As for teachers being present, Jaffe said that is OK — to a degree.

“However, if you had 10 kids praying at the pole and 20 teachers to maintain order, that might be suspicious,” he said.

And while the ACLU sent the letter to Smathers this year, Jaffe said the warning was based entirely on the newspaper article in The Enterprise Mount-aineer. So far it has received no reports of any teachers or officials in Haywood County doing anything unconstitutional during this past “See You at the Pole” event.


Misunderstood or wrong?


The ACLU evokes strong feelings in most people. Many remember well the accusation by then presidential candidate George Bush against Michael Dukakis in the 1988 presidential election that Dukakis (governor of Massachusetts) was “a card-carrying liberal, a member of the ACLU.” It was a reflection of a belief by many that the organization — which formed in 1920 and has 300,000 members — has become the defender of anti-American values.

Carden says it is all in the interpretation of the Constitution.

“We don’t believe the Constitution is a living, breathing document. The people who wrote it had gathered information and wrote down what they believed,” said Carden.

“Ideologically, we are at extremes with the ACLU. We believe that our view has the vast weight of historical background and interpretation on its side,” he said.
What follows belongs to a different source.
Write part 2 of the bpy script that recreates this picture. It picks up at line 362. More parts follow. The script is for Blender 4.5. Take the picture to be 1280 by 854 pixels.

ACLU backers say otherwise, and point to a long list of landmark issues they have championed over the years: the right of unions to organize in the 1930s, the rights of interred Japanese-Americans in the 1940s, school desegregation in the 1950s, civil rights in the 1960s, abortion in the 1970s, creationism in the 1980s, and flag burning in the late 1980s. In often unpopular stands, the ACLU defended what it believed was the right of minorities to freedoms guaranteed in the Constitution.

“When the rights of one person are violated, the rights of all people are being violated,” said Jaffe. “One day the majority who may oppose some of our positions on some issues may be in the minority. We see it in the context of people’s rights being vindicated.